O desenvolvimento de foguetes comerciais reutilizáveis como o Falcon 9, da SpaceX, é estimado pela Nasa como tendo cortado em 95% o custo —por quilograma de carga— de lançamento na chamada órbita baixa da Terra. O envolvimento do setor privado no desenvolvimento de mobilidade lunar e serviços de comunicação promete fazer o mesmo.

O interesse também vem crescendo devido ao fato de os programas lunares da China e dos EUA estarem finalmente amadurecendo, após anos de atrasos, diz Bleddyn Bowen, professor de relações internacionais na Universidade de Leicester e autor de "Original Sin: Power, Technology and War in Outer Space" (Pecado original: poder, tecnologia e guerra no espaço sideral). "Finalmente existe a tecnologia pronta para isso."

Mas, embora hoje haja aproximadamente 100 mil vezes mais poder de processamento embutido em um iPhone do que foi usado pelo computador que levou os primeiros homens à Lua, chegar à Lua ainda é uma empreitada de risco. "O espaço é um lugar de sonhos desfeitos e promessas não cumpridas", diz Bowen. "Ainda é extremamente difícil acertar tudo, no dia e no momento."

Não há GPS para orientar uma nave espacial, não há atmosfera para desacelerar um veículo que desce em velocidade muito alta em direção à superfície da Lua. A Lua está coberta de crateras e escombros, e as sombras que eles lançam se prestam facilmente a ser mal interpretadas por sensores.

A Índia foi bem-sucedida no último dia 23, mas apenas depois de uma missão anterior, em 2019, ter fracassado. Dias antes da nave Chandrayaan-3 pousar, o módulo de pouso russo Luna-25 saiu de controle e caiu.

Yuri Borisov, diretor da agência espacial russa, Rosmocosmos, atribuiu o fracasso a um hiato de 50 anos no programa lunar de seu país. "A experiência de valor inestimável que nossos predecessores acumularam nas décadas de 1960 e 1970 foi praticamente perdida durante a interrupção do programa", afirmou ele.

Mas o risco de falhas não levou a China, os EUA e países como a Índia a desistir de buscar o prestígio proporcionado por uma missão lunar bem-sucedida. E eles tampouco parecem estar preocupados com a incerteza em relação aos resultados práticos que esses projetos de alto custo vão possibilitar. Para muitos, a atração principal é a vantagem de ser o primeiro em um campo em que o potencial ainda é desconhecido.

"Se você é uma grande potência na Lua, terá grande influência na definição dos detalhes da governança lunar", explica Bowen.

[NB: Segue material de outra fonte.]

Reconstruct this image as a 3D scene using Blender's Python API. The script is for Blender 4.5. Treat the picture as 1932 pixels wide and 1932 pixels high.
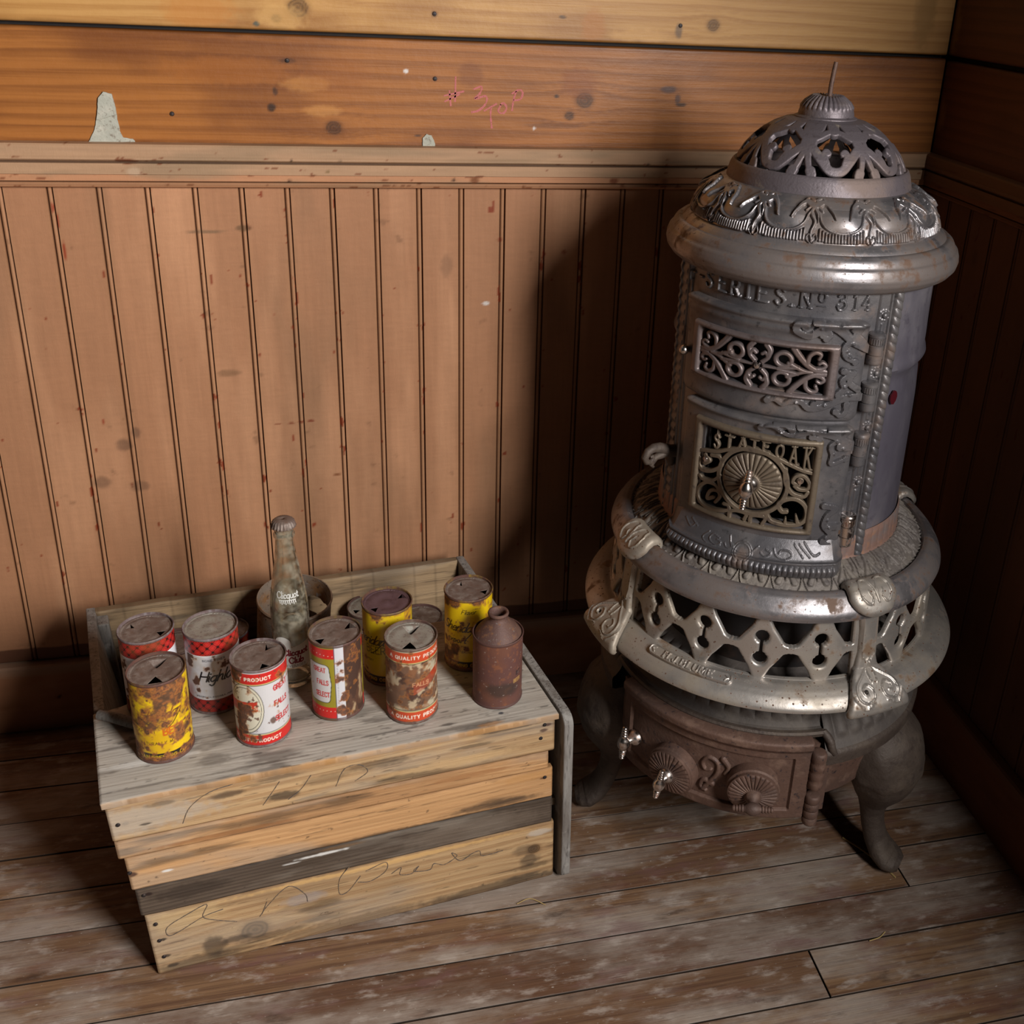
import bpy, math, random
import numpy as np
from mathutils import Vector, Matrix
from math import sin, cos, pi, radians

for o in list(bpy.data.objects):
    bpy.data.objects.remove(o, do_unlink=True)
sc = bpy.context.scene
col = sc.collection

# ------------------------------------------------------------------ camera
CAM = (-0.92649, -1.53027, 1.18887)
YAW, PITCH, ROLL, FPX, CX, CY = 0.25206, 0.38722, 0.05423, 1960.716, 1130.24, 738.60
def cam_axes():
    f = np.array([sin(YAW)*cos(PITCH), cos(YAW)*cos(PITCH), -sin(PITCH)])
    r = np.array([cos(YAW), -sin(YAW), 0.0]); u = np.cross(r, f)
    c, s = cos(ROLL), sin(ROLL)
    return c*r+s*u, -s*r+c*u, f
r_, u_, f_ = cam_axes()
cd = bpy.data.cameras.new('camera'); cam = bpy.data.objects.new('camera', cd); col.objects.link(cam)
cam.matrix_world = Matrix(((r_[0], u_[0], -f_[0], CAM[0]), (r_[1], u_[1], -f_[1], CAM[1]),
                           (r_[2], u_[2], -f_[2], CAM[2]), (0, 0, 0, 1)))
cd.sensor_width = 36.0; cd.lens = 36.0*FPX/1932
cd.shift_x = (966-CX)/1932; cd.shift_y = -(966-CY)/1932; cd.clip_start = .01
sc.camera = cam

# ------------------------------------------------------------------ world, light, exposure
w = bpy.data.worlds.new('world'); sc.world = w; w.use_nodes = True
bg = w.node_tree.nodes['Background']
bg.inputs[0].default_value = (.62, .60, .58, 1); bg.inputs[1].default_value = .008
def area(name, loc, target, sx, sy, power, color):
    l = bpy.data.lights.new(name, 'AREA'); l.shape = 'RECTANGLE'; l.size = sx; l.size_y = sy
    l.energy = power; l.color = color
    o = bpy.data.objects.new(name, l); col.objects.link(o); o.location = loc
    o.rotation_euler = (Vector(target)-Vector(loc)).to_track_quat('-Z', 'Y').to_euler()
    return o
# daylight through the window in the right wall, near the camera
area('window_daylight', (.012, -2.0, 1.42), (-1.0, -1.97, 1.34), .75, .80, 134, (1.0, .96, .91))
vs = sc.view_settings
vs.view_transform = 'Standard'; vs.look = 'None'; vs.gamma = 1; vs.use_curve_mapping = False
vs.exposure = 0.0

# ------------------------------------------------------------------ numpy noise
def _h(ix, iy, seed):
    n = (ix.astype(np.int64)*374761393 + iy.astype(np.int64)*668265263 + seed*1274126177) & 0xffffffff
    n = ((n ^ (n >> 13))*1274126177) & 0xffffffff
    return ((n ^ (n >> 16)) & 0xffff)/65535.0
def vn(x, y, seed=0):
    xi = np.floor(x); yi = np.floor(y); fx = x-xi; fy = y-yi
    fx = fx*fx*(3-2*fx); fy = fy*fy*(3-2*fy)
    a = _h(xi, yi, seed); b = _h(xi+1, yi, seed); c = _h(xi, yi+1, seed); d = _h(xi+1, yi+1, seed)
    return (a+(b-a)*fx)*(1-fy)+(c+(d-c)*fx)*fy
def fbm(x, y, o=4, seed=0):
    s = 0; a = .5; t = 0
    for k in range(o):
        s = s+a*vn(x, y, seed+k*17); t += a; a *= .5; x = x*2.03+5.1; y = y*2.03+3.7
    return s/t
def sst(a, b, x):
    t = np.clip((x-a)/(b-a), 0, 1); return t*t*(3-2*t)
def mix3(A, B, m):
    return A+(np.asarray(B, float)-A)*m[..., None]
def srgb(r, g, b):
    f = lambda c: (c/12.92 if c <= .04045 else ((c+.055)/1.055)**2.4)
    return np.array([f(r/255), f(g/255), f(b/255)])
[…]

A governança da Lua será a base de todo o resto que pode vir a seguir nos próximos cem anos, mais ou menos, e, se a Lua ficar um pouco mais viável economicamente, você já estará presente ali

Bleddyn Bowen

professor de relações internacionais na Universidade de Leicester

Governança lunar

Foi o medo de perder para a China que levou os EUA a reorientar seus esforços de exploração espacial para longe de Marte e de volta à Lua, em 2017. Em dois anos a China havia demonstrado sua capacidade lunar, com o primeiro pouso bem-sucedido no lado mais distante da Lua.

Agora a China e os EUA estão de olho no polo sul e até em alguns dos mesmos pontos de alunissagem, e seus planos provocaram receios de um possível conflito.

"A potência dominante vai poder frustrar as ambições de outras, ocupando território e procurando policiá-lo", escreve Tim Marshall em seu livro sobre o poder e a política no espaço, "The Future of Geography". "Os primeiros a se estabelecer serão os primeiros a acessar a potencial riqueza da Lua."

O diretor da Nasa, Bill Nelson, alertou no início do ano que a China pode começar a reivindicar território na Lua sob o pretexto da pesquisa científica, alegação que foi rejeitada pelos chineses.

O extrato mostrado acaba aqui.